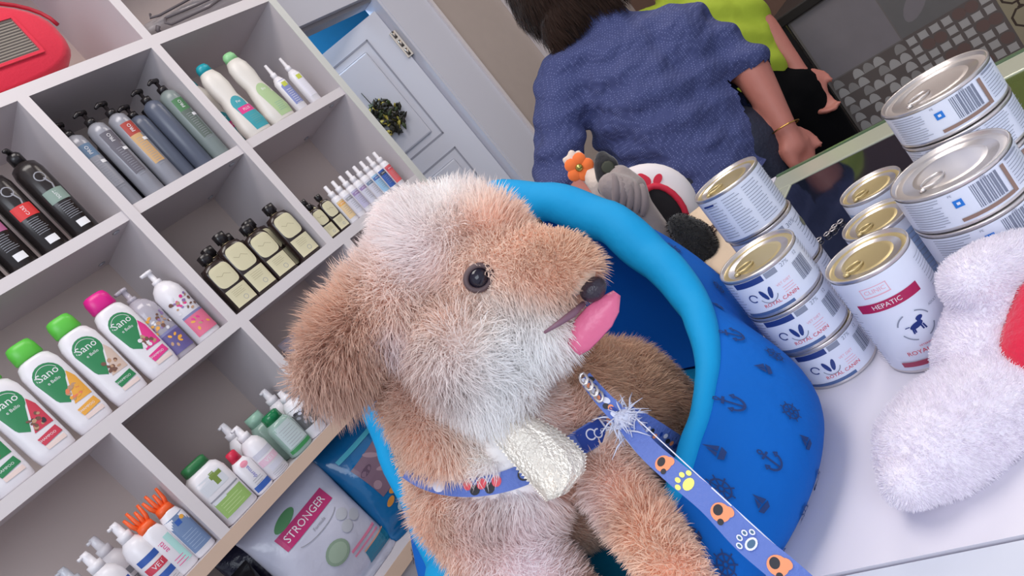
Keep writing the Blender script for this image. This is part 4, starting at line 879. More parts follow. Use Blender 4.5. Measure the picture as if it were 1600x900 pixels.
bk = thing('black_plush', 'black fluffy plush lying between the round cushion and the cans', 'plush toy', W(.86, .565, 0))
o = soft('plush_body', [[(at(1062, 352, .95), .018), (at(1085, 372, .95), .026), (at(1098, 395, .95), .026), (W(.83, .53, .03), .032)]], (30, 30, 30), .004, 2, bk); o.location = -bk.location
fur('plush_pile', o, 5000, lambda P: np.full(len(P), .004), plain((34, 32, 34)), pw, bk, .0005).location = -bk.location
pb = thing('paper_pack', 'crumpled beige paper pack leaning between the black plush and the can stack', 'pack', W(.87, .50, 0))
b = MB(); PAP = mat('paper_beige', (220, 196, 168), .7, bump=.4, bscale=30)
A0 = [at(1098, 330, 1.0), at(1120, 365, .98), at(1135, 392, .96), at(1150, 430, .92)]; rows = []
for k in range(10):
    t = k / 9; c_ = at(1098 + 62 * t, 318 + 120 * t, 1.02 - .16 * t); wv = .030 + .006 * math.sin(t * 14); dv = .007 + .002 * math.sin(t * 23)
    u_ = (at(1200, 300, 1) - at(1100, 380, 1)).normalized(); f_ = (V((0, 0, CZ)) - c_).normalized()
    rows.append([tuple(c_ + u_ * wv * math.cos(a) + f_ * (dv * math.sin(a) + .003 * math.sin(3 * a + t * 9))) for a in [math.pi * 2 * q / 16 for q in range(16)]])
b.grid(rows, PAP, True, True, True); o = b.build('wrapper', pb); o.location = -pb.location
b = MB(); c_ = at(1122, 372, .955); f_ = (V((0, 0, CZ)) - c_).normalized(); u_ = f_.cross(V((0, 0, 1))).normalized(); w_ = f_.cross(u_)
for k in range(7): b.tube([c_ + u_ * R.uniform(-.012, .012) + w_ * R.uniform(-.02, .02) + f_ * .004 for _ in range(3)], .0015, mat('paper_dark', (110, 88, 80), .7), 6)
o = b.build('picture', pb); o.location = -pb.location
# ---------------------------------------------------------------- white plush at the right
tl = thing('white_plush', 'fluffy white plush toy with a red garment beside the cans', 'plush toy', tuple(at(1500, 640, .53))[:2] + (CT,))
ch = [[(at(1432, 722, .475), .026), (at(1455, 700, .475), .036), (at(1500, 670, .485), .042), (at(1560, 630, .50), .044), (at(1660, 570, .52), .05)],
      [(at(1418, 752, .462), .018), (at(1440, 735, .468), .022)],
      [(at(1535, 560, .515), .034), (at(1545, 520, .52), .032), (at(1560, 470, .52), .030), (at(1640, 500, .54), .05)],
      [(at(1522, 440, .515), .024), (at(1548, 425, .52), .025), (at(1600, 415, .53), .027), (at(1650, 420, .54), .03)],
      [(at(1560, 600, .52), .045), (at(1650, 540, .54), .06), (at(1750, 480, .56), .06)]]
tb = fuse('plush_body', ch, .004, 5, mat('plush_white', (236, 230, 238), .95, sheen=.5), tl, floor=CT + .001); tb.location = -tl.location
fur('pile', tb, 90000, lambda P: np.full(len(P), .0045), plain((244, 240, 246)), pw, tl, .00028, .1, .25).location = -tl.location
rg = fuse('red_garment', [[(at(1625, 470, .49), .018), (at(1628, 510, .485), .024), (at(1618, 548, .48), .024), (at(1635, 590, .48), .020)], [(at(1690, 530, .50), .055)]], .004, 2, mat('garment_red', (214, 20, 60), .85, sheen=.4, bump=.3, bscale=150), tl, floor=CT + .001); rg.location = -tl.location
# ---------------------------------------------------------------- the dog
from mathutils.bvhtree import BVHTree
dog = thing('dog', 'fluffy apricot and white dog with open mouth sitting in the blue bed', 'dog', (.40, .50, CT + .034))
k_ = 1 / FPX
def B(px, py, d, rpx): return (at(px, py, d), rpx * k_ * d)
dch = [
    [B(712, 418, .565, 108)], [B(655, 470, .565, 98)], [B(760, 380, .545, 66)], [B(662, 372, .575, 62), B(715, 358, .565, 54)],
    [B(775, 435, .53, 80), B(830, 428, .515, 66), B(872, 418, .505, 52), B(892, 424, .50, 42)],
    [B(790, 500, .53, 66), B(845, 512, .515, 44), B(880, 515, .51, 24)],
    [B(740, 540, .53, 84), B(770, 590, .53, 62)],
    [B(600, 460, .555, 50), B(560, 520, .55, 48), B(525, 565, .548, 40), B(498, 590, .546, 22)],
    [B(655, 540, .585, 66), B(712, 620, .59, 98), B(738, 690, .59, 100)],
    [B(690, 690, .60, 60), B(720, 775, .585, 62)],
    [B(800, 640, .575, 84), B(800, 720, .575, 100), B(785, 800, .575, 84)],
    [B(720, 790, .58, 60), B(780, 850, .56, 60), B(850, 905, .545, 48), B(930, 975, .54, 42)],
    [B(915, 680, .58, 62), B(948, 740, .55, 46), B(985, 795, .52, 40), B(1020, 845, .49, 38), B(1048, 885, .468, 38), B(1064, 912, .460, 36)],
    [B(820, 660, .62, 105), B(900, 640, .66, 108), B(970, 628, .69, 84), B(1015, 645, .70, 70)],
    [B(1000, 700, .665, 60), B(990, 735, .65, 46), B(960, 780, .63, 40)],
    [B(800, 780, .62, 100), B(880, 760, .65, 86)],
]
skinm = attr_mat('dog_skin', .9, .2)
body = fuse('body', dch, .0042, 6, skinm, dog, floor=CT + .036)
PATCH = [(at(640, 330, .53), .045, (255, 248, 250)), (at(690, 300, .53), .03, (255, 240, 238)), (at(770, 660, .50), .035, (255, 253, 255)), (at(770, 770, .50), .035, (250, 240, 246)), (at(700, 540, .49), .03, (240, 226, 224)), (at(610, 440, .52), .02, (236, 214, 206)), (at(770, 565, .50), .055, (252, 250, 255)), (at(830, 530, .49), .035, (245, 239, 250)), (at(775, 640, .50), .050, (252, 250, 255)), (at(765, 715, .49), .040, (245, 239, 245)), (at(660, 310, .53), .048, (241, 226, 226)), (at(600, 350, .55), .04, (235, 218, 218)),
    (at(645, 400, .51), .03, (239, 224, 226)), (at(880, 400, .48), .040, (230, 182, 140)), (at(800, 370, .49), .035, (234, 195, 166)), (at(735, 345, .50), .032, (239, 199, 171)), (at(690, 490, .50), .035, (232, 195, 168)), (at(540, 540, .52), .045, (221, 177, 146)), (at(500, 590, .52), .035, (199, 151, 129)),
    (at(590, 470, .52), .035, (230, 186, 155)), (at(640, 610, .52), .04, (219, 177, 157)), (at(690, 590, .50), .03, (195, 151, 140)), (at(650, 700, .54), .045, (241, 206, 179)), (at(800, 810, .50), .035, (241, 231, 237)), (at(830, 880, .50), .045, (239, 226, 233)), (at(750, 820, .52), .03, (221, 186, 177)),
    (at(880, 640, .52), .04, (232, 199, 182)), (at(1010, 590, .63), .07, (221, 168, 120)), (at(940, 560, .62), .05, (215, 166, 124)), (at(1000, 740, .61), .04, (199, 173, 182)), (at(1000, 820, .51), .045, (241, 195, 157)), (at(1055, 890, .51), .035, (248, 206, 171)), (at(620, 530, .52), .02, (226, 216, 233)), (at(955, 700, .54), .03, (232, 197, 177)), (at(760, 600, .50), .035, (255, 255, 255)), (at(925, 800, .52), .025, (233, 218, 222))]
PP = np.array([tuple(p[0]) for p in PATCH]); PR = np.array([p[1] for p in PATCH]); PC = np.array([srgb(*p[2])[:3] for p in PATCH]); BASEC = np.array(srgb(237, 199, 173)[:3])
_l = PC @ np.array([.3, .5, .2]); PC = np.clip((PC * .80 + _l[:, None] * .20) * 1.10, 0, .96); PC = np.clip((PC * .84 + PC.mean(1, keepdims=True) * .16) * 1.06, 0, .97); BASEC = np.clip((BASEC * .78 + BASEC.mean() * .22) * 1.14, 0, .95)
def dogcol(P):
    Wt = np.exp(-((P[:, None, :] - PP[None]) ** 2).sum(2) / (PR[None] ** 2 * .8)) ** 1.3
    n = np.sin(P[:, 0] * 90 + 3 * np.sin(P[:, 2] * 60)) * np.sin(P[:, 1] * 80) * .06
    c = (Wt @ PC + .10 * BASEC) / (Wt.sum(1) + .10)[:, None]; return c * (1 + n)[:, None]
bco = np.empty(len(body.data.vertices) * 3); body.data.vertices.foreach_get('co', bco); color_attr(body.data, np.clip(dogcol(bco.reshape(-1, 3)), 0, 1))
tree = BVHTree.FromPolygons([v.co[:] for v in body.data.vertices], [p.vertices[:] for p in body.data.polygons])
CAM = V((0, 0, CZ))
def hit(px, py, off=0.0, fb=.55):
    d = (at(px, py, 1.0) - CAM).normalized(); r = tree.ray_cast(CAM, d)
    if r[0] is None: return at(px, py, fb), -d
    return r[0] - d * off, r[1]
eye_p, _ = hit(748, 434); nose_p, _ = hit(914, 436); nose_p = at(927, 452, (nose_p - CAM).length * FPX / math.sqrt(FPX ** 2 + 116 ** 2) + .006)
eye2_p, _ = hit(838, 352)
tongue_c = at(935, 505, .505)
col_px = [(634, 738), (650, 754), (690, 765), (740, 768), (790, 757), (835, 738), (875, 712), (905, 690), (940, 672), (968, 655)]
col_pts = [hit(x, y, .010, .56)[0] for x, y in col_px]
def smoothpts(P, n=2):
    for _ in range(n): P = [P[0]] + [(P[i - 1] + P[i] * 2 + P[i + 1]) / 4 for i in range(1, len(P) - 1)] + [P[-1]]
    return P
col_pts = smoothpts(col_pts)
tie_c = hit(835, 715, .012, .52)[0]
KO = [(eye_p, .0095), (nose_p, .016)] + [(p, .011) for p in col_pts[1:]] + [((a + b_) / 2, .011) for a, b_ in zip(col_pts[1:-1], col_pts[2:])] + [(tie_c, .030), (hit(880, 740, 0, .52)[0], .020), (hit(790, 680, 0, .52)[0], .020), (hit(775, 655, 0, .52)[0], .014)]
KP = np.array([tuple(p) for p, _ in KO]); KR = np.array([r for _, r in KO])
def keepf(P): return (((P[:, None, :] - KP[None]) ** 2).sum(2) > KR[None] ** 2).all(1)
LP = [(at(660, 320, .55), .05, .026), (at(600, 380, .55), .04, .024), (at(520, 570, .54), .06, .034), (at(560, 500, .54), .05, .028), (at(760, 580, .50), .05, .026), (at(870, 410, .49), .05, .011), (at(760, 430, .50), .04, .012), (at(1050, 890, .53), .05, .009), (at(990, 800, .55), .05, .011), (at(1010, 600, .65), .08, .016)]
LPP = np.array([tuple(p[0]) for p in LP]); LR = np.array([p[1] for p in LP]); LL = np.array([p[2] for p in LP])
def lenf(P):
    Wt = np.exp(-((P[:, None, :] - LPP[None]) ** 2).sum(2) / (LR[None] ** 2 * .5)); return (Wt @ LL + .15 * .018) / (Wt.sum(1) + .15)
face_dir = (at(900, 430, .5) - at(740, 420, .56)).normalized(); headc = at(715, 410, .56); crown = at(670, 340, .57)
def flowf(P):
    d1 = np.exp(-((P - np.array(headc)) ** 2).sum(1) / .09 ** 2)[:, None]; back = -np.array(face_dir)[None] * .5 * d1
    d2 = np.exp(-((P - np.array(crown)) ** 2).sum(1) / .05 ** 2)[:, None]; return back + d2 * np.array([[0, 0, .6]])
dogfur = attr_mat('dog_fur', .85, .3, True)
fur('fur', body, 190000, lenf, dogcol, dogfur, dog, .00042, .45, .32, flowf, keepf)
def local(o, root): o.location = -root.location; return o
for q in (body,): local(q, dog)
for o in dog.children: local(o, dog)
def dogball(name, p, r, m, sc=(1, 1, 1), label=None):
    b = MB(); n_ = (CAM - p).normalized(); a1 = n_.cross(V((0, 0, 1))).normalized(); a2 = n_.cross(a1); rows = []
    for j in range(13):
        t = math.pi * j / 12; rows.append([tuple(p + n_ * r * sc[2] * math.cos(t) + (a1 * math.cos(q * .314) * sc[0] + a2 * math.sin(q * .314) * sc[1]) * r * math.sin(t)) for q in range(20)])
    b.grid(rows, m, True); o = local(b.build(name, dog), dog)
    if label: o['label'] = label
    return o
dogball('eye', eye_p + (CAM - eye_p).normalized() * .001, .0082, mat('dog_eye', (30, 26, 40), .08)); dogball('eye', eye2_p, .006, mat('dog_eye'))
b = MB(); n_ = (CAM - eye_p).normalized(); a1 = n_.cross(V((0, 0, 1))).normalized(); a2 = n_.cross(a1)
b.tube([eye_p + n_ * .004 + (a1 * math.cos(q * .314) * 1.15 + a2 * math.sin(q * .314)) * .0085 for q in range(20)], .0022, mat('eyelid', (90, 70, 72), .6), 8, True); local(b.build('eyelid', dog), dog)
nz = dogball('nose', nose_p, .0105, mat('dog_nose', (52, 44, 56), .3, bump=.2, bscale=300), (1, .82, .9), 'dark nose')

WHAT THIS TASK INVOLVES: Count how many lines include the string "picture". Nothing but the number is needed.

TASK RESPONSE: 2